Power/Performance Bits: Feb. 10

Balancing battery capacity and stability; embedding data in 3D printed objects.


Balancing battery capacity and stability
Researchers at Rice University are working to develop batteries that are better geared toward electric cars and more robust off-grid energy storage by digging into why lithium gets trapped in batteries, thus limiting the number of times it can be charged and discharged at full power.

The team found that by not maxing out a battery’s storage capacity, it could provide steady and stable cycling for applications that need it.

Conventional lithium-ion batteries utilize graphite-based anodes that have a capacity of less than 400 milliamp hours per gram (mAh/g), but silicon anodes have potentially 10 times that capacity, said Rice chemical and biomolecular engineer Sibani Lisa Biswal. However, silicon expands as it alloys with lithium, stressing the anode. By making the silicon porous and limiting its capacity to 1,000 mAh/g, the team’s test batteries provided stable cycling with still-excellent capacity.

“Maximum capacity puts a lot of stress on the material, so this is a strategy to get capacity without the same degree of stress,” Biswal said. “1,000 milliamp hours per gram is still a big jump.”

The team tested the concept of pairing the porous, high-capacity silicon anodes (in place of graphite) with high-voltage nickel manganese cobalt oxide (NMC) cathodes. The full cell lithium-ion batteries demonstrated stable cyclability at 1,000 mAh/g over hundreds of cycles.

Rice University engineers built lithium-ion batteries with silicon anodes and an alumina layer to protect cathodes from degrading. (Illustration courtesy of the Biswal Lab / Rice University)

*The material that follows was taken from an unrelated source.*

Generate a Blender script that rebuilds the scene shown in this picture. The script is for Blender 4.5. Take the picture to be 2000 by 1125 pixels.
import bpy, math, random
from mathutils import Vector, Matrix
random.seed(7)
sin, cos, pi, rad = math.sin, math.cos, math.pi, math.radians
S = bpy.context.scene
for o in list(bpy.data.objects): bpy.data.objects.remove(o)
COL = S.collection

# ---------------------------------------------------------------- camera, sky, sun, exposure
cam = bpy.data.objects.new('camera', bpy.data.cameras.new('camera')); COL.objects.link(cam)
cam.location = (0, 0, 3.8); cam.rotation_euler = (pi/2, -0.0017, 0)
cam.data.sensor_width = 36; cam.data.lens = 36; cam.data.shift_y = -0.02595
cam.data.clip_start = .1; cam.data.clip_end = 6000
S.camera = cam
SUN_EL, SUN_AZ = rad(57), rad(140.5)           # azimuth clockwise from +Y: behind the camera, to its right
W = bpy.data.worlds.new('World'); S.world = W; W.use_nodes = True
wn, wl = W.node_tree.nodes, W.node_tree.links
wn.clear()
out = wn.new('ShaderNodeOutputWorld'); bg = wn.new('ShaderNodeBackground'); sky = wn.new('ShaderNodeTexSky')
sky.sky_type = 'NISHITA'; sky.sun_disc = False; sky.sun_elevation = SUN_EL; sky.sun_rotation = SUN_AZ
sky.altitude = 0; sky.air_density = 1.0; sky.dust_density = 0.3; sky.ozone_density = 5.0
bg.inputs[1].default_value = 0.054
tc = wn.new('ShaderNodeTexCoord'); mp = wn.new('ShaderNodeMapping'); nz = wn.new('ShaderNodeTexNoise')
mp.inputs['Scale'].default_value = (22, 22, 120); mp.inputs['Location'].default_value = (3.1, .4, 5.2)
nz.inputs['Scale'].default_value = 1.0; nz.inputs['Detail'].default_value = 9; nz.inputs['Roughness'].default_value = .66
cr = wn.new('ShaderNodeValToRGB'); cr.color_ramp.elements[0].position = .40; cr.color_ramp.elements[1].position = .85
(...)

Some cathodes had a 3-nanometer layer of alumina (applied via atomic layer deposition), and some did not. Those with the alumina coating protected the cathode from breaking down in the presence of hydrofluoric acid, which forms if even minute amounts of water invade the liquid electrolyte. Testing showed the alumina also accelerated the battery’s charging speed, reducing the number of times it can be charged and discharged.

There appears to be extensive trapping as a result of the fast lithium transport through alumina, said Anulekha Haridas, a postdoctoral fellow at Rice. The researchers already knew of possible ways silicon anodes trap lithium, making it unavailable to power devices, but she said this is the first report of the alumina itself absorbing lithium until saturated. At that point, she said, the layer becomes a catalyst for fast transport to and from the cathode.

Embedding data in 3D printed objects
Researchers at Nara Institute of Science and Technology (NAIST) developed a new method to embed barcode-like information in a 3D printed object and retrieve it using a consumer document scanner, without changing the object’s shape.

The team used Fused Deposition Modeling (FDM), a common 3D printing method consisting of deposing layers of molten plastic on top of each other. The desired shape is obtained by precisely controlling the position and flow of a printing nozzle such that the deposed plastic layers have a controlled path and thickness.

Normally, the plastic flow is controlled to produce a constant layer thickness. However, the team modified the plastic flow during the print to locally change the layer thickness to embed some additional information.

In order to prevent the degradation of the external surface of the object, pairs of vertically adjacent layers are selected and the ratio of their respective thicknesses is modified while keeping constant the sum of the two layer thicknesses. Since a standard layer thickness is about 0.2mm, information can be embedded in a relatively small area ranging from several millimeters to a few centimeters.

To retrieve the embedded information, it is necessary to measure the thickness of the layers. With this method, a common document scanner can perform the measurement, without the need for any special equipment. The FDM printing process naturally produces some layering artifacts that are visible in the images obtained by a document scanner. These artifacts allowed the team to measure the thickness of the layers and extract the information.

The researchers say it is possible to embed various types of information such as an URL that can be linked to Web services, a unique ID that can be used for product tracing, and the printer ID and printing date for batch quality management.